Occasionally when developing a proof of concept, we require a simple colour palate in order to make the work look a little more polished. A quick trick for doing this, presuming you have a base colour to start with, is to open something like Photoshop and create a palette by copying the colour a desired number of times, decreasing the opacity by 10% to give you a different tints of that colour.

When it occurred to me that this should be possible to do with client technologies, the challenge was accepted. While it's easy to render a series of colour boxes with the differing amounts of opacity using CSS, the trick is calculating what the exact resulting colour value will be. After sorting out some math, I came up with the following demo:

Enter a hex colour in the text box above and press enter.

How Does it Work?

In order to calculate the opacity of a given RGB colour, we need to first break it apart into it's separate decimal colour values. Once we have the different values of red, green and blue, we then can apply the following formula to each get the new corresponding colour values:

result = opacity x colour + (1 - opacity) x background

The important thing to note here is that this depends on the background colour one wishes to use - which in our case will be white (aka "#ffffff" in hexadecimal). So for example, given a pleasant orange colour of #ff6600, when we separate this into the corresponding values for red, green and blue, we end up with 255, 102 and 0. If we want to apply 90% opacity, we end up with equations like so:

Colour Equation Dec Value Hex Value
Red 0.90 x 255 + (1 - 0.90) x 255 255 FF
Green 0.10 x 102 + (1 - 0.90) x 255 117 75
Blue 0.10 x 0 + (1 - 0.10) x 255 25 19


...or for those of you who like code, this is the equation expressed in javascript:

var result = Math.round((opacity*colour)+((1-opacity)*255));


As you can see from this example, after applying an opacity of 90%, the resulting hexadecimal colour code will be #FF7519 (given a white background). Remember that the background colour is also separated into the corresponding RGB values, which for white is a decimal value of 255 for each.
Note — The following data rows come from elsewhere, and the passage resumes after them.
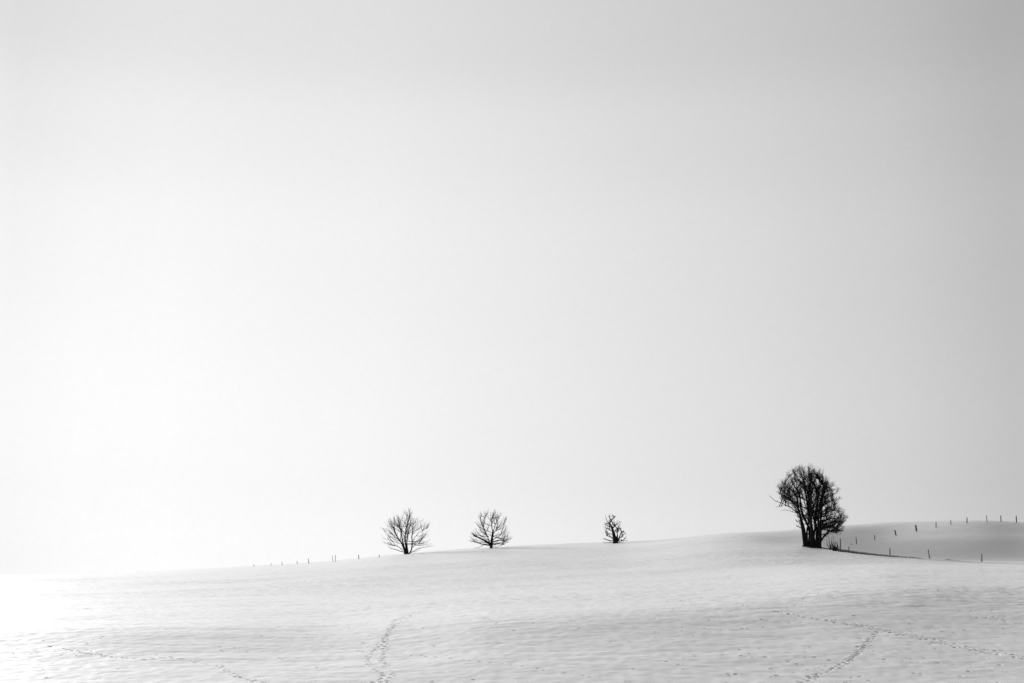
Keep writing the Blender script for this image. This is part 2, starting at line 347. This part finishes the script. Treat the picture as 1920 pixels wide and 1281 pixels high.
def tree(name, label, cat, px0, crop, unit_px, base_c, stems, limbs, seed, dens=1.0, tw=1.0, lev=2, spread=.55, group=None, stem_name='trunk', minr=.012, side=True, up=1.0, fan=None):
    """stems / limbs: (list of crop points, base radius, tip radius[, twig length]); points read off the photo, unit_px = photo px per crop unit"""
    rn = random.Random(seed)
    g = hit(*px0); rk = g.y / 250; tw = tw * rk; mpp = g.y / F * unit_px
    root = empty(name, g); tag(root, label, cat, group)
    allp = [q for s in stems + limbs for q in s[0]]
    top = max((base_c[1] - q[1]) * mpp for q in allp)
    centre = Vector((0, 0, top * .38))
    crown = Tubes(); trunks = []
    NODES = []
    foc = Vector((0, 0, top * .12))
    def out_dir(q):
        v = q - foc
        return v.normalized() if v.length > .2 else Vector((0, 0, 1))
    def lay(s):
        pts2 = s[0]; ph = rn.uniform(-1, 1) * spread
        P = []
        for k, (a, b_) in enumerate(pts2):
            x = (a - base_c[0]) * mpp; z = (base_c[1] - b_) * mpp
            reach = math.hypot(x, z * .8)
            P.append(Vector((x, ph * reach * .8 + (s[4] if len(s) > 4 else 0), z)))
        return P
    for kind, lst in (('s', stems), ('l', limbs)):
        for s in lst:
            P = lay(s); S = spline(P, 4); n_ = len(S)
            if kind == 's':
                S[0] = Vector((S[0].x, S[0].y, S[0].z - .35))
            for i in range(1, n_ - 1): S[i] = S[i] + perp(Vector((0, 1, 0)), rn) * .03
            rad = [rk * s[1] + rk * (s[2] - s[1]) * (i / (n_ - 1)) ** .85 for i in range(n_)]
            if kind == 's':
                rad[0] *= 1.35; tb = Tubes(); tb.add(S, rad, 8); trunks.append(tb)
            else: crown.add(S, rad, 5)
            twl = s[3] if len(s) > 3 else 1.2
            NODES.extend(S[n_ // 4:])
            L_ = sum((S[i + 1] - S[i]).length for i in range(n_ - 1))
            cnt = int(dens * L_ * 1.7) + 2
            for k in range(cnt):
                t = (.30 if kind == 's' else .15) + (.70 if kind == 's' else .85) * (k + rn.random()) / cnt
                i = min(int(t * (n_ - 1)), n_ - 2); f = t * (n_ - 1) - i
                q = S[i].lerp(S[i + 1], f); dd = (S[i + 1] - S[i]).normalized(); a = rn.uniform(.35, .9)
                nd = (dd * math.cos(a) + perp(dd, rn) * math.sin(a) + out_dir(q) * .75).normalized()
                if nd.z < -.1: nd = Vector((nd.x, nd.y, nd.z * .25)).normalized()
                if q.z < .5 and nd.z < 0: nd.z = abs(nd.z) * .4
                grow(crown, q, nd, twl * tw * rn.uniform(.5, 1.1) * (1.1 - .45 * t), max(rad[i] * .34, minr), lev if twl > .7 else lev - 1, rn, centre, up, dens)
            grow(crown, S[-1], (S[-1] - S[-2]).normalized(), twl * tw * .7, max(s[2] * .8, minr), lev - 1, rn, centre, up, dens)
    # secondary boughs reaching from the stems to the crown's outline
    if fan:
        outline, cnt, rb, tl = fan; O = spline([Vector((a, b_, 0)) for a, b_ in outline], 8)
        for k in range(cnt):
            e = O[int((k + rn.random()) / cnt * (len(O) - 1))]; sc_ = rn.uniform(.62, 1.0) if k % 3 else rn.uniform(.9, 1.0)
            tx = (e.x - base_c[0]) * mpp * sc_; tz = (base_c[1] - e.y) * mpp; tz = tz * sc_ + (1 - sc_) * top * .3
            ph = rn.uniform(-1, 1); T_ = Vector((tx * math.sqrt(max(1 - ph * ph * .3, .1)) , ph * top * .22, tz))
            best = None
            for _ in range(14):
                q = rn.choice(NODES)
                if q.z < T_.z * .35 or q.z > T_.z * 1.0 or (T_ - q).length < .12 * top: continue
                c_ = (T_ - q).length + 2.2 * max(0, .25 - (T_ - q).normalized().dot(out_dir(q))) * top
                if best is None or c_ < best[0]: best = (c_, q)
            if best is None: continue
            q = best[1]; mid_ = q.lerp(T_, .5) + Vector((0, 0, -.05 * (T_ - q).length)) + perp(Vector((0, 1, 0)), rn) * .05 * (T_ - q).length
            S = spline([q, mid_, T_], 4); n_ = len(S)
            rad = [rk * (rb * (1 - i / (n_ - 1)) + .015) for i in range(n_)]; crown.add(S, rad, 5)
            m2 = int(dens * (T_ - q).length * 2.2) + 2
            for j in range(m2):
                t = .2 + .8 * (j + rn.random()) / m2; i = min(int(t * (n_ - 1)), n_ - 2); qq = S[i].lerp(S[i + 1], t * (n_ - 1) - i)
                dd = (S[i + 1] - S[i]).normalized(); a = rn.uniform(.3, .8)
                nd = (dd * math.cos(a) + perp(dd, rn) * math.sin(a) + out_dir(qq) * .5).normalized()
                if nd.z < -.1: nd = Vector((nd.x, nd.y, nd.z * .25)).normalized()
                grow(crown, qq, nd, tl * tw * rn.uniform(.5, 1) * (1.1 - .5 * t), max(rad[i] * .45, minr), 1, rn, centre, up, dens)
    for tb in trunks: mesh_obj(stem_name, tb.V, tb.F, bark_m, root, True)
    mesh_obj('crown', crown.V, crown.F, twig_m, root)
    return root

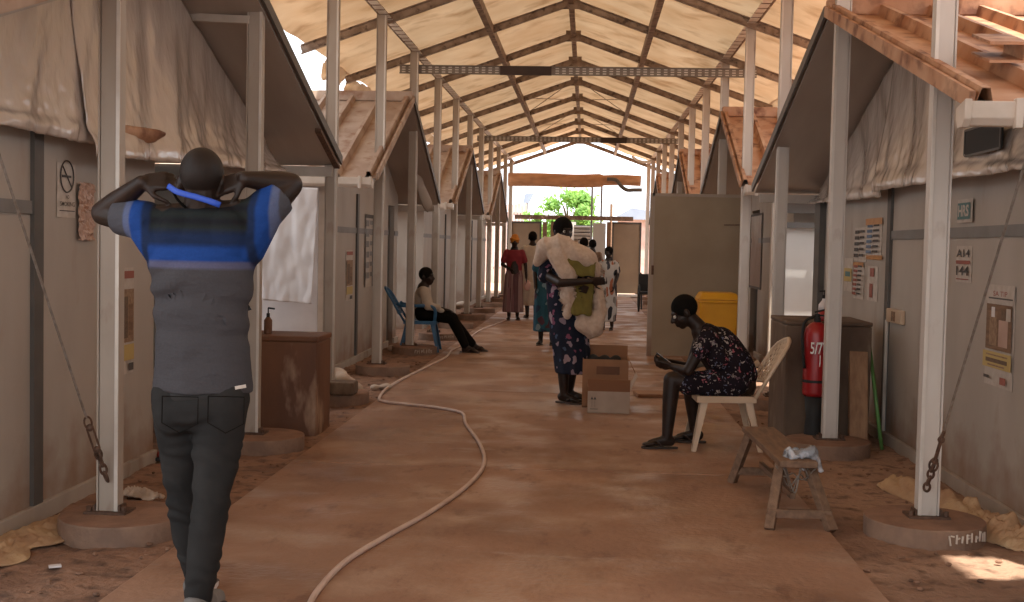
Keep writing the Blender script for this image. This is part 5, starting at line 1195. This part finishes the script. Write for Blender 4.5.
# ---- standing woman carrying blankets
YA = 10.53
C = lambda px, py, dy=0.0: at(px, py, YA+dy)
A_ = thing('person', 'woman in dark floral dress standing and hugging a bundle of blankets', 'person', (C(568, 300).x, YA, 0))
hd = C(563.5, 231.5); fw = Vector((.45, -.85, -.02)); nk = C(561, 248)
shL, shR = C(549, 256, .0), C(578, 257, .08)
mb = MB(); head_mb(mb, hd, fw, (0, 0, 1), .98, nk, .050); mb.cap(nk, C(562, 300), .08, .12); mb.cap(C(562, 300), C(566, 330), .12, .14); limb(mb, [shL, shR], [.05, .05])
el = C(561, 283, -.30); wr = C(592, 281, -.40); limb(mb, [shL, C(548, 276, -.10), el, wr], [.05, .042, .038, .025]); hand_mb(mb, wr, (.95, .25, .0), (.0, .95, .1), .95, (.5, .6, .7, .8), side=-1, thumb=.2)
er = C(586, 285, -.02); limb(mb, [shR, er, C(592, 292, -.22)], [.05, .038, .026]); hand_mb(mb, C(592, 292, -.22), (-.5, -.6, .2), (-.3, .7, 0), .95, (.4, .5, .6, .6), side=1, thumb=.3)
kk = C(563, 357, -.02); k2 = C(573, 357, .08); a1 = Vector((C(564, 395).x, YA-.02, .08)); a2 = Vector((C(569, 390).x, YA+.18, .08))
limb(mb, [C(560, 325), kk, kk.lerp(a1, .3), a1], [.09, .060, .058, .036]); limb(mb, [C(570, 325, .06), k2, k2.lerp(a2, .3), a2], [.09, .060, .056, .036])
foot_mb(mb, a1, (.85, -.4, 0), .98, .014); foot_mb(mb, a2, (.85, -.3, 0), .98, .014)
mb.build('body', M['skin'], A_, remesh=.008, smoothing=2); hair_cap(A_, hd, fw, (0, 0, 1), .98, .012, bun=(-.10, .055, (.045, .045, .05))); eyes(A_, hd, fw, (0, 0, 1), .98)
sandal(A_, a1, (.85, -.4, 0), .98); sandal(A_, a2, (.85, -.3, 0), .98)
M['navy_floral'] = print_mat('navy_floral', (.018, .022, .038), [(.20, .07, .12), (.26, .20, .24), (.06, .09, .15), (.32, .24, .27)], 15, .36)
mb = MB(); prof = [(251, 548, 580, .10), (262, 544, 582, .14), (285, 546, 582, .15), (305, 547, 584, .16), (330, 549, 588, .18), (350, 552, 590, .19), (368, 554, 590, .185), (373, 555, 590, .18)]
nn = 36; vs_ = []; fs = []
for j, (yy, x0, x1, d) in enumerate(prof):
    c = C((x0+x1)/2, yy, .02); w = (x1-x0)/2/FPX*YA; lf = max(0, (yy-300)/73)
    vs_ += [c+Vector((math.cos(a)*w*(1+.05*lf*math.cos(a*7)), math.sin(a)*d*(1+.09*lf*math.cos(a*9)), 0)) for a in [2*math.pi*i/nn for i in range(nn)]]
for j in range(len(prof)-1):
    for i in range(nn): i2 = (i+1) % nn; fs.append((j*nn+i, j*nn+i2, (j+1)*nn+i2, (j+1)*nn+i))
fs += [tuple(range(nn)), tuple(reversed(range((len(prof)-1)*nn, len(prof)*nn)))]
mb.add(vs_, fs); mb.cap(shL, C(545, 276, -.08), .066, .066, 14); mb.cap(shR, C(586, 274, .0), .066, .062, 14); mb.cap(shR, C(590, 290, -.1), .055, .055, 14)
mb.build('floral_dress', M['navy_floral'], A_, remesh=.011, smoothing=4)
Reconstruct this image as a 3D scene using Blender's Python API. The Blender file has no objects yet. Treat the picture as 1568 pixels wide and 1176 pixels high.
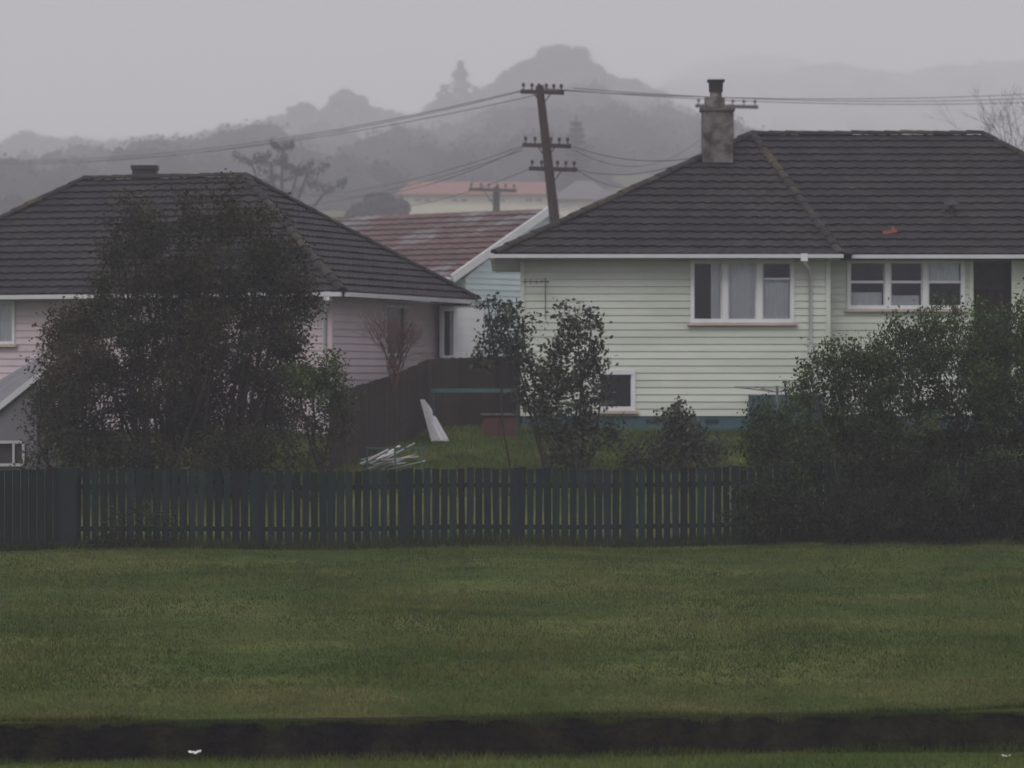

Some of you may have also noticed the resulting values above have been rounded. In fact I played with the rounding quite a bit only to find that in the end it made no visual difference (on my monitor anyway). Using a a cool screen colour sampling app, I checked my results against what it was sampling and noticed that occasionally the code would be off by 1 compared to the sampler. Deciding to see the difference for myself, I rendered the calculated colour below the the original colour with opacity applied and could see no difference. Can you? In any event, this works great for a quick colour palette.